Our first sense would be “of course.” Someone who was an eyewitness to an event would be a more reliable source that someone who did not witness the event. This may be true, but just how much confidence can we have in primary information? Can we consider the testimony of an eyewitness inherently reliable?

This is where we must be more careful in our analysis of records. As Scott Fraser explores in the video below, the memories of even eyewitnesses can be flawed in surprising ways. This is no less true in our family history research than in a murder trial. “The brain abhors a vacuum,” Fraser remarks. “The brain fills in information that was not there, not originally stored—from inference, from speculation, from sources of information that came to you as the observer after the observation. … It’s called reconstructive memory.”

Making the designation between primary information and secondary information is a useful exercise in our process of records analysis. It is important to consider the involvement of the informant in the event being reported. However, it is equally important to consider other factors, for example:

  • how much time had passed between the event and the creation of the record;
  • what was the mental condition of the informant at the time of the event;
  • what was the mental condition of the informant at the time of the creation of the record;
  • what potential biases may have affected the reporting of the event, either intentional or unintentional.

As genealogists, finding records may seem like the bulk of what we do. Yet I consider the skilled and knowledgeable analysis of these records to be just as important, if not more so. Finding a record is a small part of the process; understanding the record–what it says and what it doesn’t say, its reliability, its significance–is vital for us to achieve reliable and accurate results.

In other words, determining the reliability of even an eyewitness’s testimony is the only way to determine the accuracy of our conclusions.

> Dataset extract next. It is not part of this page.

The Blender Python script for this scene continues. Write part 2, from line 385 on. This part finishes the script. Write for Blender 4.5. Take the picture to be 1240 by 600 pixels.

Part of this process is understanding and considering the nature of human memory.

Take a look at this video for a more detailed exploration of the subject:

If you would like to cite this post:

Michael Hait, CG, “Is primary information truly reliable for genealogists?,”Planting the Seeds: Genealogy as a Profession blog, posted 13 September 2012 ( : accessed [access date]). [Please also feel free to include a hyperlink to the specific article if you are citing this post in an online forum.]

7 thoughts on “Is primary information truly reliable for genealogists?

  1. Just find the lyrics to “Someone in a Tree,” a song from Stephen Sondheim’s musical “Pacific Overtures,” and you can see how unreliable primary information can be. The song deals with how three or four observers view the same event in different ways. Of course, timing can also be an issue, as illustrated in the song — the observers are all describing the event years after it took place, so memory also factors into the comparison.

  2. Two persons standing side-by-side witnessing any event will tell a somewhat different story of the event. Excellent reminders, Michael. Thank you. And, as any period of time elapsed before the story it told, it will be different from that told at the time. Human nature. Been there, done that. Enough said. 😉

  3. Michael, I want to share an example of “distorted truth” of primary information which supports your thesis of your post. This past year in a Genealogy & Family History class at the University of Washington, our instructor shared an article published on 12 July 1964, “An American Family in Vietnam”. In it the author, Ed Kiester, described the family as being “calm, cool and collected,” and how they carried on an active social life. Liz, the mother, “barges around Saigon on her bicycle…”. Six weeks after the article was published (unfortunately the instructor did not say where it was published nor write it on the article), that family was removed from Vietnam as the war escalated. How did the instructor know this? Because the family Mr. Keister was writing about was my instructor’s aunt and uncle. Upon further exploration, it was determined that the author often wrote for the US Army and at that time there was a concentrated effort to portray the US as being only benignly involved as advisors. Do you have to be careful of primary sources? You bet! This particularly egregious example illustrates that there can be motives by the author which we may or may not realize. Even county “mug books” and newspapers written at the turn of the century were trying to portray their communities not as they are but rather as they wish they were.

  4. You make some really good points here. I have this problem all the time with census records since in the US at least, only one household member provides the information for the entire household. I remember that on my 24th birthday, I received a card from my mother wishing me a happy 23rd birthday…oops. Mistakes happen.

  5. Pingback: Follow Friday — Nine Eleven Remembrance, Remember Our Ancestors, and Posts to Make You Think « finding forgotten stories

  6. Are primary records the same as some kind of memory or gossip or biased news article? I think a vital record or even a census record (sometimes!) is less likely to be messed up than these examples. The hard thing I find is when there are no primary records (say, early colonial America) and a genealogist is forced to review other information sources and try to come up with the best informed guess. And don’t forget another primary source criteria….the closeness of the informant to the event. A father’s report of a death of child last week has a more authority than say, a census report which may have been reported by a neighbor.